Dynamic Self-Organizing Network Planning and Management (DSNPM), as a network decision entity, takes into account a great amount of input like context information (traffic, mobility and interference), user and equipment profiles as well as Network Operator’s (NO’s) policies configurations in order to provide feasible inter- and intra-RAT configurations. The target is to enable users to be served with the maximum possible (or customized) QoS level exploiting all network resources capabilities while keeping the operational cost for NOs under certain thresholds. In order this target to be achieved, DSNPM is enhanced with optimization procedures as well as cognitive functionalities that will provide the means for proper network adaptation to the environment changes in timely manner.

Pointing towards this direction, Flexible Base Stations (FBSs) provide one of the most important means towards achieving the flexibility described above. FBSs are capable to reconfigure themselves allocating resources dynamically among different RATs, with respect to the decisions of DSNPM. FBSs provide the following software enabled reconfigurations: a) change of spectrum used for a RAT, b) change RAT keeping the same spectrum and c) change both RAT and spectrum. Exploiting the above FBSs capabilities as well as cognitive management functionalities of DSNPM, NOs are able to propose optimum network reconfigurations for proper network adaptation.

Framed in the above, a middleware virtualization platform is realized for the interconnection of the different entities, DSNPM, FBSs and terminals. One of the most important benefits of such a platform is the loose coupling of the involved components which allows the independent operation of each one of them as well as the facilitation of the integration of any additional entity. Moreover, the seamless support of interaction and communication among the entities hides the complexity and the diversity of the underlying tiers in terms of hardware, types of networks or operating systems.

Our work presents an approach for the overall optimization procedure, exploiting FBSs software and hardware capabilities as well as knowledge and experience gained from past interactions of DSNPM with the network environment. High level system architecture will be presented describing the problem statement and the solution approach in which the above aspects will be addressed. Finally, indicative scenarios will be presented exhibiting the efficiency of FBSs and the associated cognitive management functionalities of DSNPM over the middleware virtualization platform. More specifically, several context cases of UMTS, LTE, WiMAX and WLAN RATs will be generated and captured by DSNPM. The optimization procedures will provide the necessary reconfiguration actions to FBSs as well as to the user’s terminals. In such cases the reconfiguration decisions may be a) RATs activation or deactivation, b) spectrum allocations and c) RATs configuration for CDMA and OFDMA based systems. After a training period where DSNPM have gained knowledge on the past contexts and decisions, will be able to identify whether a context has been addressed before in the past. In cases of successful matching the time consuming optimization procedures will be skipped and the optimum solutions, already available from past optimizations, will be provided.

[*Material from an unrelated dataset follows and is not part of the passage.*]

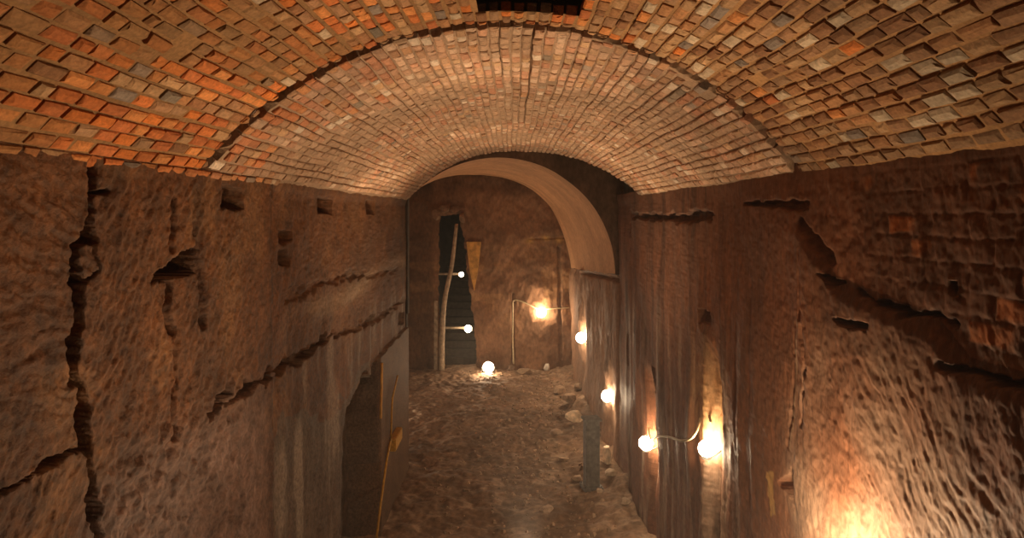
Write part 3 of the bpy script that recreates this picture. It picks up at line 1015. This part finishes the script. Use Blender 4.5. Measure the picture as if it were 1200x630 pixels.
# ochre plate standing in for a lamp-lit patch by the opening
pts = fpt((547, 283), (564, 283), (560, 318), (556, 340), (551, 318))
bm = bmesh.new()
f0 = [bm.verts.new((x, FD - .16, z + H)) for x, z in pts]
face = bm.faces.new(f0)
ex = bmesh.ops.extrude_face_region(bm, geom=[face])
bmesh.ops.translate(bm, vec=(0, .22, 0), verts=[v for v in ex['geom'] if isinstance(v, bmesh.types.BMVert)])
bmesh.ops.recalc_face_normals(bm, faces=bm.faces[:])
tag(bm_obj('ochre_lit_patch', bm, M_OCHRE), 'tapering ochre plate standing in for a lamp-lit patch on the far wall beside the stair opening', 'board')


# ---- cables
def cable(name, pts, r, label, mat=M_CABLE):
    bm = bmesh.new(); add_tube(bm, smooth_path(pts, 8), r, 7)
    return tag(bm_obj(name, bm, mat, None, True), label, 'cable')


def rpt(px, py, off):
    d = 1400 / (px - 600) * 1.04
    for _ in range(5):
        z = (CY - py) * d / F
        xw = right_wall_x(d, z) - off
        d = xw * F / (px - 600)
    return W3(xw, d, z)


cable('slack_cable', [rpt(833, 479, .01), rpt(826, 488, .03), rpt(815, 500, .09), rpt(800, 510, .12), rpt(785, 512, .12), rpt(771, 508, .08), rpt(762, 499, .03), rpt(759, 494, -.03)], .014,
      'slack cable drooping between two lamps on the right wall')
cable('wall_cable', [on_plane(602, 426, FD - .08), on_plane(601, 400, FD - .10), on_plane(601, 362, FD - .10), on_plane(602, 352, FD - .10), on_plane(612, 353, FD - .1), on_plane(630, 362, FD - .08)], .022,
      'cable running up the far wall from the floor to the wall lamp')
cable('link_cable', [on_plane(640, 362, FD - .10), on_plane(652, 361, FD - .12), on_plane(667, 360, FD - .10)], .022,
      'short yellowish cable between the far wall lamp and the right wall')

# ---- yellow conduit and box on the dressed end of the left wall
def lpt(px, py, off=.03):
    d = (1500 - off * F) / (600 - px)
    return W3(-2.0 + off, d, (CY - py) * d / F)


tj = thing('yellow_conduit', 'ochre yellow conduit with a junction box on the end of the left wall', 'conduit', lpt(461, 514, 0))
base = tj.location.copy()
bm = bmesh.new(); add_tube(bm, [lpt(440, 640) - base, lpt(446, 590) - base, lpt(453, 540) - base, lpt(458, 514) - base], .018, 8); bm_obj('lower_pipe', bm, M_YEL, tj, True)
bm = bmesh.new(); add_tube(bm, [lpt(458, 512) - base, lpt(459, 480) - base, lpt(460, 466) - base, lpt(466, 440) - base], .016, 8); bm_obj('upper_pipe', bm, M_YEL, tj, True)
bm = bmesh.new(); c = lpt(464, 514, .05) - base; add_box(bm, c, (.11, .62, .20), bev=.012); bm_obj('junction_box', bm, M_YEL, tj)
cable('jamb_pipe', [lpt(446, 490), lpt(447, 450), lpt(447.5, 425)], .022, 'thin tan upright pipe at the edge of the damp recess in the left wall', M_OCHRE)

# ================================================================== CAMERA, WORLD, VIEW
cam = bpy.data.cameras.new('camera'); co = bpy.data.objects.new('camera', cam); COL.objects.link(co)
co.location = (0, 0, H); co.rotation_euler = (math.pi / 2, 0, 0)
cam.sensor_fit = 'HORIZONTAL'; cam.sensor_width = 36; cam.lens = 36 * F / 1200
cam.shift_y = -(315 - CY) / 1200
cam.clip_start = .05; cam.clip_end = 100
S.camera = co
w = bpy.data.worlds.new('underground'); S.world = w; w.use_nodes = True
w.node_tree.nodes['Background'].inputs['Color'].default_value = (.02, .012, .008, 1)
w.node_tree.nodes['Background'].inputs['Strength'].default_value = .3
S.view_settings.view_transform = 'Standard'; S.view_settings.look = 'None'
S.view_settings.gamma = 1; S.view_settings.use_curve_mapping = False
S.view_settings.exposure = 0.0
HAZE = 0.003
if HAZE:
    v = w.node_tree.nodes.new('ShaderNodeVolumeScatter'); v.inputs['Density'].default_value = HAZE
    v.inputs['Color'].default_value = (.95, .9, .85, 1); v.inputs['Anisotropy'].default_value = .6
    w.node_tree.links.new(v.outputs['Volume'], w.node_tree.nodes['World Output'].inputs['Volume'])
S.cycles.use_denoising = True
S.cycles.max_bounces = 8; S.cycles.diffuse_bounces = 5; S.cycles.glossy_bounces = 2
S.cycles.sample_clamp_indirect = 6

An implementation of novel multi-band/mode SDR platform
Kosuke Yamazaki; Yuji Ikeda; Toru Kitayabu; Issei Kanno; Hiroyasu Ishikawa - KDDI R&D Laboratories

We have developed a small size and multi-bands/modes SDR platform where CDMA 2000 1xEV-DO and WiMAX can be implemented only by software. Moreover, our newly developed control software can handle each communication system depend on the environment and achieve power efficiency. In this demonstration, we will show switching behavior of each system. On our prototype, monitoring function of both systems has been implemented and then a suitable system is selected depend on the monitored quality.

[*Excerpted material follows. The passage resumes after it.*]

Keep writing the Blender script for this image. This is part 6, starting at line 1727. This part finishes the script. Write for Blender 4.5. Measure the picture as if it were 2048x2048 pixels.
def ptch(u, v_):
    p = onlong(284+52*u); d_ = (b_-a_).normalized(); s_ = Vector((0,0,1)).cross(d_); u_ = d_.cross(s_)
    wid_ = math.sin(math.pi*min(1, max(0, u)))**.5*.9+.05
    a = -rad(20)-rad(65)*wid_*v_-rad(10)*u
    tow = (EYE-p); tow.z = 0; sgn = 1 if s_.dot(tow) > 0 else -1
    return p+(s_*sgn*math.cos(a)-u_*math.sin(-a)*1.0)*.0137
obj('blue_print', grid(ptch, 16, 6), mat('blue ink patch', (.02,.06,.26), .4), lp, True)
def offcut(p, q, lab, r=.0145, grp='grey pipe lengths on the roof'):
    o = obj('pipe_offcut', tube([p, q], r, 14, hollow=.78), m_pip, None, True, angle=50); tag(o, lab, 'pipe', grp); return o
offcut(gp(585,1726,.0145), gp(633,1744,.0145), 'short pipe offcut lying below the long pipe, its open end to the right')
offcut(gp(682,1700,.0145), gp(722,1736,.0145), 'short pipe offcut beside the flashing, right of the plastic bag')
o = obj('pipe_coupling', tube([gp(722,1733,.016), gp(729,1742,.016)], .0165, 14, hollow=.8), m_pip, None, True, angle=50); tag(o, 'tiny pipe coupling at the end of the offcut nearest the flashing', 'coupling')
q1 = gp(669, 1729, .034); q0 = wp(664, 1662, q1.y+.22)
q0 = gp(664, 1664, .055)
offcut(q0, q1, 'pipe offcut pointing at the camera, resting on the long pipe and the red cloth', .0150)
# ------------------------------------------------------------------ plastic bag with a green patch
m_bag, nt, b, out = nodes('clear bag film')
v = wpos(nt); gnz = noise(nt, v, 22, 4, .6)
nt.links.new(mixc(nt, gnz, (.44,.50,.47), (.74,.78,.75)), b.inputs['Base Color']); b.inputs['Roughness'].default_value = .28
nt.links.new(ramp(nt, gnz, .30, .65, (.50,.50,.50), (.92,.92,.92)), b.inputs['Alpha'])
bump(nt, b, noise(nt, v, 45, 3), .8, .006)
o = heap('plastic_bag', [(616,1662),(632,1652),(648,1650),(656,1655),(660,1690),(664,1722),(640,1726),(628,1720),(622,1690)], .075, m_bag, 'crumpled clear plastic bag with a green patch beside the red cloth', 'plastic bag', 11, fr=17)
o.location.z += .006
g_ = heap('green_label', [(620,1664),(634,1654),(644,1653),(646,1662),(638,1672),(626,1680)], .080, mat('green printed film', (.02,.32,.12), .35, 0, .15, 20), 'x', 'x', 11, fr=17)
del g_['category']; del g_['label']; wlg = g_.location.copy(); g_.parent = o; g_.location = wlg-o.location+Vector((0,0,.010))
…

Demonstration of  SDR OFDM transmit/receive and waveform development environment using a massively parallel processing architecture
Michael Doerr - Coherent Logix

Coherent Logix will provide a working demonstration of software defined radio implemented on the HyperX massively parallel DSP/GPP programmable architecture.  The presentation will show transmit and receive over the air of an OFDM waveform as implemented on the current Coherent Logix hxHADS2 hardware platform utilizing the hx3100 device.  The specific demo hardware and software have been developed as part of a SDR Waveform Development Platform available from Coherent Logix.  This platform enables rapid implementation of commercial, government, and military radio waveforms.  The OFDM PHY layer as presented has been developed completely within the HyperX parallel programmable architecture and presents a significant power and development time reduction over traditional SDR implementations using DSP/FPGA systems.  The demo will also include discussion of Coherent Logix’s FAST design flow which facilitates a uniform development, implementation, and verification environment.  

Acquire, Archive, Process and Playback Radio Signals
Kamal Krishnapillai, D-TA Systems Inc.

D-TA Systems will demonstrate a complete software radio solution using their 10 Gigabit network attached sensor-processing subsystems. The demonstration will involve an RF to IF (DTA-3200L) and IF to Baseband (DTA-2210) Transceivers and a 10 Gigabit Data Recording Server (DTA-5000L) with a record and playback speed over 800 Mbytes/s each. This complete package (each component is only 1 U high) offers significant user FPGA resources and processing power (8 GPP cores) for virtually any SDR applications, including: Radar, Communications, SIGINT, RF Test, Wireless Base Station...to name a few. For more information, visit www.d-ta.com

Integrated SDR development workflow with leading COTS tools: Agilent’s SystemVue and PrismTech’s Spectra CX
Greg Jue, Agilent

This tutorial presents the topic of digital software defined radio test. Specifically we will dive into the baseband devices, covering timing, microprocessor and FPGA tools that can greatly minimize the test time required. Included are techniques for probing high speed digital interfaces, measurement and timing correlation between microprocessor, DSP and memory devices as well as methods for easily accessing the signals embedded in FPGAs. Additionally, we will cover some aspects of waveform modulation quality given that many of these measurements are now made from a digital interface.